The bad news: this is not a polynomial function, it is a polynomial (#3x+7#) minus a trigonometric function #2sinx#).
The good news is that #f# is a continuous function, because each of its terms are continuous. (Continuous on its domain, which is all of #RR#.)
Maybe bad news, we cannot use the intermediate value theorem to show that the function has EXACTLY one zero. The good news is that we can use it to show that the function has at least one zero.
Proof using the Intermediate Value Theorem
#f# if continuous on the interval #[-pi,0]# (remember it is continuous everywhere.
#f(-pi) = -3pi+7# is negative and #f(0) = 7# is positive.
#0# is between #f(-pi)# and #f(0)#, so, by the Intermediate Value Theorem, there is at least one number #c# in #[-pi,0]# with #f(c)=0#.
Bonus good news
We can use Rolle's Theorem or the Mean Value Theorem to show that the function has at most one zero.

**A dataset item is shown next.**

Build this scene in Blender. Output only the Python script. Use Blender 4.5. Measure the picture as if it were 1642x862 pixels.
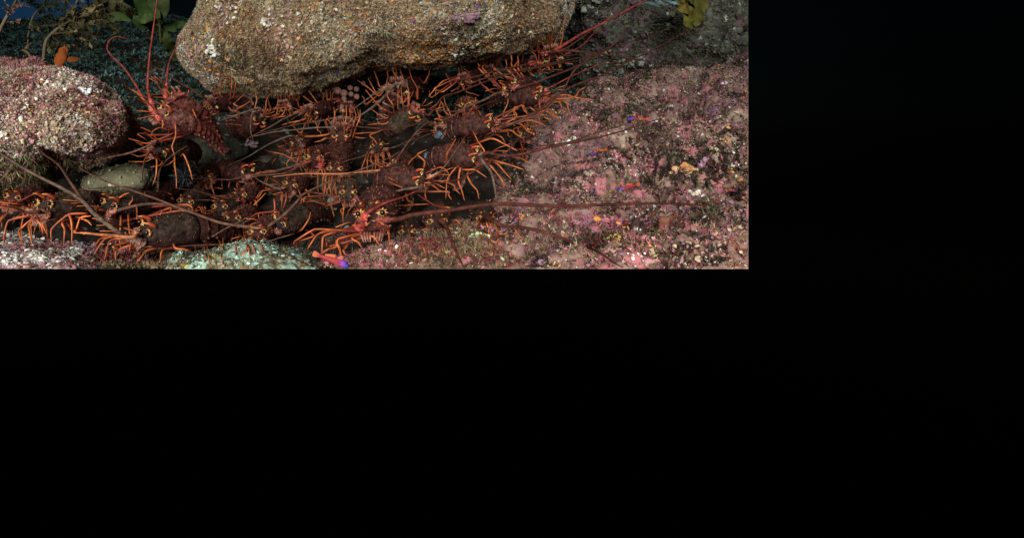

If #f# had two (or more) zeros call them #a# and #b#.
Note that #f# is continuous on #[a,b]# (both the linear and the trigonometric terms are continuous everywhere) and
#f# is differentiable on #(a,b)#. (In fact, #f'(x) = 3-2cosx# is defined for all #RR#, but we only need the interval.)
Then by either Rolle's or the Mean Value there would be a #c# (in#(a,b)#) with #f'(c)=0#
That is: if #f# had two (or more) zeros then #f'(x)=0# would have to have a (real) solution.
BUT #f'(x) = 3-2cosx = 0# has no (real) solutions. (It would require #cosx = 3/2 > 1#.)
Therefore, #f# cannot have two (or more) zeros.